Im Rahmen der Kommentierung der Brückenteilzeit in § 9 a TuBfG wird eingehend auf die Ablehnungsgründe des Arbeitgebers eingegangen, zumal diese Ablehnungsmöglichen auch vom Kontigent der Anträge abhängen, zumal die Regelung tarifdispositiv ist. Die Erläuterungen machen die Regelungen deutlich handhabbarer.

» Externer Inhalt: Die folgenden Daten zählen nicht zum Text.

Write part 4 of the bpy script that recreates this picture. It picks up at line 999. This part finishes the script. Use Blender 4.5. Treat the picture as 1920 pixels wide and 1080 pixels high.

Im Zentrum der Regelungen zu den befristeteten Arbeitsverhältnissen steht § 14 TzBfG, der zwischen sachgrundloser Befristung und Befristung mit Sachgrund differenziert, aber regelmäßig Änderungen in den Details durch den Gesetzgeber erfährt, zu denen dann später wieder neue Entscheidungen der Arbeitsgerichte ergehen. Erst kürzlich hat das BAG Obergrenzen zu den Möglichkeiten der Abweichungen durch Tarifvertrag hinsichtlich der Grenzen der sachgrundlosen Befristung nach § 14 Abs.2 S.3. TzBfG definiert. Intensiv ausgewertet wird etwa auch die Rechtsprechung des BAG zur Inhaltskontrolle derartiger Verträge. Die Sachgrundbefristung spielt in der Praxis meist nur dann noch eine Rolle, wenn die Regelung des § 14 Abs.2 und 2 a TzBG nicht mehr greift. Die Tücken des Anschlussverbotes werden hier intensiv erörtert.

Intensiv eingegangen wird etwa auch auf die begrenzten Kündigungsmöglichkeiten nach § 15 Abs.3 TzBfG, da befristete Vertragsverhältnisse grundsätzlich keiner Kündigung bedürfen. Der Gesetzgeber hat dem Arbeitgeber hier aber eine Unterrichtungspflicht über den Zweckfortfall auferlegt, die europarechtlich nicht erforderlich war. Der Kommentar geht im Rahmen des § 17 TzBfG eingehend auf die prozessrechtliche Situation ein, wenn seitens des Arbeitsnehmers die Rechtsunwirksamkeit der Befristung innerhalb der Frist von drei Wochen nach Ende derBefristung geltend gemacht wird. Hier werden insbesondere die Bezüge zum KSchG hergestellt. Prozessuale Aspekte werden durchgehend in die Darstellung einbezogen. Der Kommentar hat den Stand von Januar 2018.

Der sehr präzise Kommentar ist sehr verständlich abgefasst und bietet einen interessanten, aktuellen Überblick über alle Anwendungsprobleme des TzBfG für die Praxis.